Greater Manchester

Case Study: Cargill Forest School

In September 2019 ten pupils from The Canterbury Centre, a Pupil Referral Unit (PRU) in Salford, began attending weekly forest school sessions at Trafford Ecology Park that would run for a full year, thanks to funding from local corporate partner, Cargill.

Forest School - Trafford Ecology Park

Forest School Sessions

Led by our qualified Forest School practitioners, each forest school session started with a cooking activity round the fire, providing valuable time for the group to bond outside of the typical classroom environment.

Once settled into the session the young people participated in a number of outdoor activities, which included:

  • Tree identification
  • Shelter building
  • Making wind chimes
  • Making willow and dogwood wreaths
  • Making a toasting fork
  • Cutting back the overgrown pond area
  • Learning about tinder and kindling for fire lighting and collecting
  • Learning about coppicing and using the wood to make tripods and woodland chairs.

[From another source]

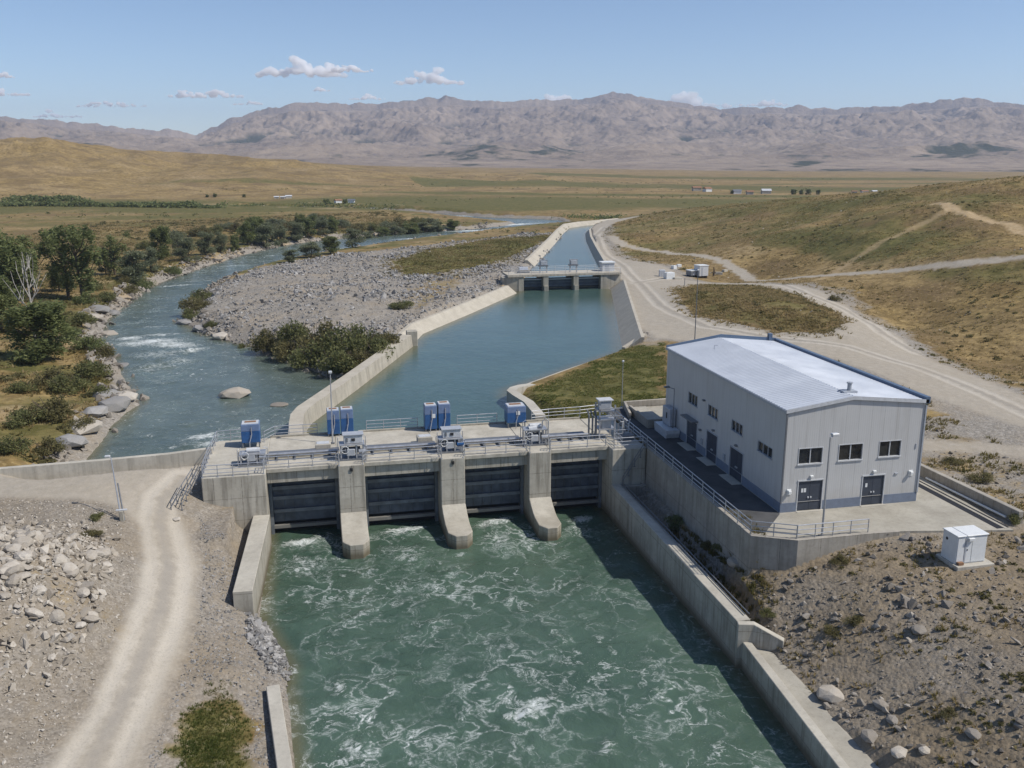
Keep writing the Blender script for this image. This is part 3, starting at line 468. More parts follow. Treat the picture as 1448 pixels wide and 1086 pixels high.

Throughout all of these activities the young people learned valuable skills including how to work together, share and help others. Several of the participants have worked towards gaining a John Muir Award.


Tom’s Story

One of the young people taking part in the Forest School sessions was Tom*. Tom was disengaged in almost all areas of learning in a school setting. He refused to write anything down or even go into the Maths or English rooms. He didn’t like to eat in school and often went the full day without eating or drinking.

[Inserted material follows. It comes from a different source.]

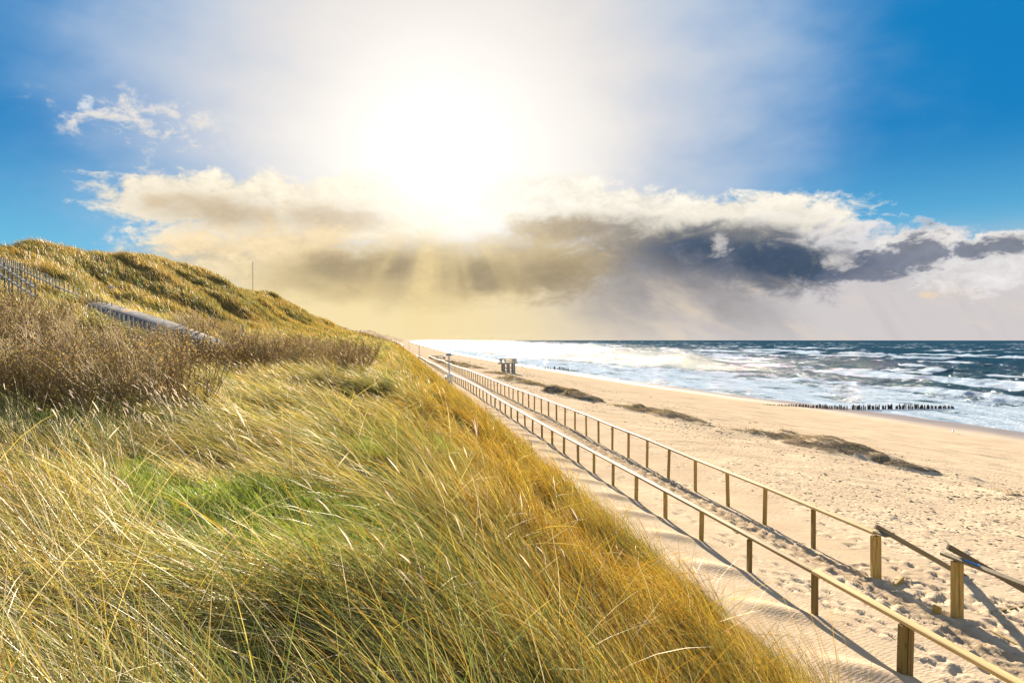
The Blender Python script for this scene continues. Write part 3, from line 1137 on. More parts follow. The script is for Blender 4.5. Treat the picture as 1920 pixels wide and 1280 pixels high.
def lathe(prof, n=16):
    bm = bmesh.new()
    rings = []
    for r, z in prof:
        if r < 1e-5:
            rings.append([bm.verts.new((0, 0, z))])
        else:
            rings.append([bm.verts.new((r * math.cos(2 * math.pi * k / n), r * math.sin(2 * math.pi * k / n), z)) for k in range(n)])
    for a, b in zip(rings[:-1], rings[1:]):
        for k in range(n):
            p, q = (a[k % len(a)], a[(k + 1) % len(a)]), (b[(k + 1) % len(b)], b[k % len(b)])
            f = list(dict.fromkeys(p + q))
            if len(f) > 2:
                bm.faces.new(f)
    bmesh.ops.recalc_face_normals(bm, faces=bm.faces)
    return bm


def build_lamps():
    pole = bm_mesh('pole', lathe([(0.13, -0.3), (0.13, 0.5), (0.075, 0.55), (0.065, 3.6), (0.0, 3.61)], 12), True)
    pole.materials.append(METAL)
    shade = bm_mesh('lamp_shade', lathe([(0.0, 4.03), (0.16, 4.00), (0.30, 3.90), (0.38, 3.74), (0.385, 3.72), (0.36, 3.72), (0.28, 3.86), (0.0, 3.95)], 18), True)
    shade.materials.append(DOME)
    globe = bm_mesh('lamp_globe', lathe([(0.0, 3.60), (0.12, 3.60), (0.19, 3.68), (0.20, 3.78), (0.0, 3.84)], 14), True)
    globe.materials.append(WHITE)
    first = None
    for (u_, y, lab) in ((6.35, 76, 'nearest grey street lamp with a blue domed shade, beside the handrail and bench'),
                         (6.2, 156, 'middle street lamp with a domed shade, standing where the inland handrail turns dark'),
                         (8.0, 318, 'farthest and smallest street lamp, standing above the end of the handrails')):
        x = float(x_of(u_, y))
        z = float(ground_at(x, y))
        if y < 100:
            z = EYE - 5.85 + 0.35
        if first is None:
            first = thing('street_lamp', lab, 'street lamp', (x, y, z), 0, 'street lamps along the path')
            link('pole', pole, None, first)
            sh = link('lamp_shade', shade, None, first)
            link('lamp_globe', globe, None, sh)
        else:
            c = copy_tree(first)
            c.location = (x, y, z)
            c['label'] = lab


build_lamps()


def build_bench():
    y, u_ = 73.0, 5.9
    x = float(x_of(u_, y))
    z = float(ground_at(x, y))
    b = thing('bench', 'small wooden bench beside the nearest lamp, backed against the handrail', 'bench', (x, y, z), PATH_RZ - math.pi / 2)
    link('seat', bm_mesh('seat', bev_box(0.42, 1.8, 0.06, 0.01, 1, (0, 0, 0.45))), GREYW, b)
    link('backrest', bm_mesh('backrest', bev_box(0.05, 1.8, 0.34, 0.01, 1, (0.24, 0, 0.74))), GREYW, b)
    for s in (-0.75, 0.75):
        link('leg', bm_mesh('leg', bev_box(0.40, 0.08, 0.52, 0.01, 1, (0, s, 0.16))), GREYW, b)
    y = 70.5
    x = float(x_of(5.95, y))
    z = float(ground_at(x, y))
    t = thing('litter_bin', 'round white litter bin at the dune foot in front of the bench', 'bin', (x, y, z))
    link('bin_body', bm_mesh('bin_body', lathe([(0.0, -0.1), (0.26, -0.1), (0.30, 0.62), (0.28, 0.66)], 16), True), WHITE, t)
    link('lid', bm_mesh('lid', lathe([(0.0, 0.90), (0.18, 0.86), (0.30, 0.74), (0.31, 0.66), (0.0, 0.66)], 16), True), WHITE, t)


build_bench()


# ------------------------------------------------------------------ lookout rail at the far end of the path
def build_far_steps():
    y0 = 172.0
    a = Vector((float(x_of(9.75, y0)), y0, EYE - 3.75 - 0.45))
    r = thing('lookout_railing', 'wooden landing railing jutting out to the beach at the far end of the seaward handrail', 'railing', (a.x, a.y, a.z - 1.1))
    base = Vector(r.location)
    far = a + PATH_DIR * 5.0
    e, f = a + SEA_DIR * 3.6, far + SEA_DIR * 3.6
    for p, q in ((a, e), (far, f), (e, f)):
        for dz in (0.0, -0.5):
            bar('rail', p - base + Vector((0, 0, dz)), q - base + Vector((0, 0, dz)), 0.13, 0.09, GREYW, r)
    for p in (a, a + SEA_DIR * 1.8, e, far, far + SEA_DIR * 1.8, f, e + PATH_DIR * 2.5):
        bar('post', p - base - Vector((0, 0, 2.4)), p - base + Vector((0, 0, 0.05)), 0.16, 0.16, GREYW, r)
    bm = bev_box(3.7, 5.0, 0.12, 0.01)
    o = link('deck', bm_mesh('deck', bm), GREYW, r)
    o.location = (a + SEA_DIR * 1.8 + PATH_DIR * 2.5) - base - Vector((0, 0, 1.1))
    o.rotation_euler = (0, 0, PATH_RZ - math.pi / 2)
    bm = bmesh.new()
    rows = 16
    o = bar('gate_post', far - base - PATH_DIR * 5.2 - SEA_DIR * 2.6 - Vector((0, 0, 1.3)), far - base - PATH_DIR * 5.2 - SEA_DIR * 2.6 + Vector((0, 0, 0.2)), 0.2, 0.2, GREYW, r)


build_far_steps()


# ------------------------------------------------------------------ pile platform on the beach, people, groynes, birds
def build_platform():
    u_, y, x, z = hit(952, 697.5)
    H = 17.0 * y / FPX
    W = 31.0 * y / FPX
    r = thing('beach_platform', 'raised pile platform with pale panels and railings standing on the open beach', 'platform', (x, y, z), math.radians(4))
    dep = W * 0.45
    link('deck', bm_mesh('deck', bev_box(W * 1.12, dep * 1.1, 0.28, 0.02, 1, (0, 0, H))), GREYW, r)
    for fx in (-0.34, -0.22, -0.02, 0.07, 0.27, 0.33, 0.40):
        for fy in (-0.4, 0.4):
            bar('pile', (W * fx, dep * fy, -1.0), (W * fx, dep * fy, H - 0.1), 0.30, 0.30, GREYW, r, 8)
    for (x0, x1) in ((-0.22, -0.02), (0.07, 0.27)):
        bar('brace', (W * x0, -dep * 0.4, H * 0.55), (W * x1, -dep * 0.4, H * 0.40), 0.16, 0.16, GREYW, r)
        bar('brace', (W * x0, -dep * 0.4, H * 0.08), (W * x1, -dep * 0.4, H * 0.30), 0.16, 0.16, GREYW, r)
    top = H + 9.6 * y / FPX * 0.85
    for fx in (-0.5, -0.42, -0.36, -0.18, 0.27, 0.36, 0.43, 0.5):
        for fy in (-0.5, 0.5):
            bar('rail_post', (W * fx, dep * fy, H), (W * fx, dep * fy, top), 0.14, 0.14, GREYW, r)
    for zz in (top, (top + H) / 2):
        for fy in (-0.5, 0.5):
            bar('rail', (-W * 0.52, dep * fy, zz), (W * 0.52, dep * fy, zz), 0.13, 0.13, GREYW, r)
        for fx in (-0.5, 0.5):
            bar('rail', (W * fx, -dep * 0.5, zz), (W * fx, dep * 0.5, zz), 0.13, 0.13, GREYW, r)
    for (x0, x1) in ((-0.165, 0.035), (0.055, 0.255)):
        o = link('panel', bm_mesh('panel', bev_box(W * (x1 - x0), 0.05, (top - H) * 0.9, 0.01)), CANVAS, r)
        o.location = (W * (x0 + x1) / 2, -dep * 0.5 - 0.02, (top + H) / 2 + 0.1)
    bar('beam', (-W * 0.62, -dep * 0.2, H - 0.05), (W * 0.62, -dep * 0.2, H - 0.05), 0.22, 0.22, GREYW, r)


build_platform()


def build_person():
    u_, y, x, z = hit(979.2, 689.0)
    verts = {'pelvis': (0, 0, 0.95, .17, .12), 'chest': (0.02, 0, 1.32, .19, .13), 'neck': (0.03, 0, 1.50, .07, .07), 'head': (0.05, 0, 1.62, .10, .11), 'crown': (0.05, 0, 1.74, .085, .09),
             'kl': (0.03, .10, 0.5, .09, .09), 'fl': (-0.10, .10, 0.06, .06, .06), 'tl': (0.06, .10, 0.02, .05, .04),
             'kr': (0.12, -.10, 0.5, .09, .09), 'fr': (0.16, -.10, 0.06, .06, .06), 'tr': (0.32, -.10, 0.02, .05, .04),
             'sl': (0.0, .22, 1.42, .08, .08), 'el': (-0.06, .29, 1.14, .06, .06), 'hl': (0.06, .28, 0.90, .04, .04),
             'sr': (0.0, -.22, 1.42, .08, .08), 'er': (0.05, -.29, 1.14, .06, .06), 'hr': (0.18, -.26, 0.92, .04, .04)}
    names = list(verts)
    E = [('pelvis', 'chest'), ('chest', 'neck'), ('neck', 'head'), ('head', 'crown'), ('pelvis', 'kl'), ('kl', 'fl'), ('fl', 'tl'), ('pelvis', 'kr'), ('kr', 'fr'), ('fr', 'tr'),
         ('chest', 'sl'), ('sl', 'el'), ('el', 'hl'), ('chest', 'sr'), ('sr', 'er'), ('er', 'hr')]
    me = bpy.data.meshes.new('person')
    me.from_pydata([verts[n][:3] for n in names], [(names.index(a), names.index(b)) for a, b in E], [])
    o = link('person', me, BLACK)
    sk = o.modifiers.new('skin', 'SKIN')
    for i, n in enumerate(names):
        me.skin_vertices[0].data[i].radius = verts[n][3:5]
        me.skin_vertices[0].data[i].use_root = (i == 0)
    o.modifiers.new('sub', 'SUBSURF').levels = 1
    o.modifiers['sub'].render_levels = 1
    o.location = (x, y, z)
    o.rotation_euler = (0, 0, 1.9)
    tag(o, 'lone person in dark clothes walking on the beach right of the pile platform', 'person')


build_person()


def build_groynes():
    rng = random.Random(3)
    meshes = []
    for k in range(4):
        bm = lathe([(0.13, -2.5), (0.12 + 0.012 * k, 0.2), (0.11, 0.55), (0.08 - 0.012 * k, 0.62), (0.0, 0.60 + 0.05 * k)], 8)
        for v in bm.verts:
            if v.co.z > 0.3:
                v.co.x += rng.uniform(-.03, .03)
                v.co.z += rng.uniform(-.05, .05)
        me = bm_mesh('groyne_stake', bm)
        me.materials.append(DARKW)
        meshes.append(me)

    def row(p0, p1, n, hfun, lab, grp):
        a, b = np.array(p0), np.array(p1)
        for i in range(n):
            t = (i + rng.uniform(-0.35, 0.35)) / n
            x, y = a + (b - a) * t
            z = max(float(ground_at(x, y)), 0.25)
            hh = hfun(t) * rng.uniform(0.55, 1.15)
            if rng.random() < 0.06:
                continue
            o = link('groyne_stake', rng.choice(meshes))
            o.location = (x, y + rng.uniform(-.12, .12), z - 0.6 + hh)
            o.rotation_euler = (rng.uniform(-.08, .08), rng.uniform(-.10, .10), rng.uniform(0, 6))
            o.scale = (rng.uniform(0.8, 1.25), rng.uniform(0.8, 1.2), 1)
            tag(o, lab, 'stake', grp)
    u0, y0, x0, z0 = hit(1432, 758.5)
    y1 = 138.0
    x1 = (1790 - 960) / FPX * y1
    row((x0, y0), (x1, y1), 112, lambda t: 0.10 + 0.62 * min(1, t * 3.2) * (1 - 0.55 * max(0, t - 0.75) / 0.25), 'dark weathered stake in the near groyne row crossing the wet sand into the surf', 'stakes of the near groyne')
    u0, y0, x0, z0 = hit(1004, 690)
    u1, y1, x1, z1 = hit(1068, 695.5)
    row((x0, y0), (x1, y1), 34, lambda t: 0.2 + 1.2 * min(1, t * 2.0) * (1 - 0.6 * max(0, t - 0.8) / 0.2), 'dark stake in the small distant groyne row past the pile platform', 'stakes of the far groyne')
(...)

Tom behaves a lot differently at Forest School. He engages well, eats food he prepares and happily participate in group activities. Tom enjoys the freedom of the Forest School setting as he is able to move about freely if he feels he needs to do so.

*name changed to protect identity


We have watched the pupils from the Canterbury Centre develop new skills, cooperate, and really enjoy the forest school activities.  Moving education outside the classroom has been very beneficial especially during ‘lockdown’ and the associated disruption.  Thank you for enabling this.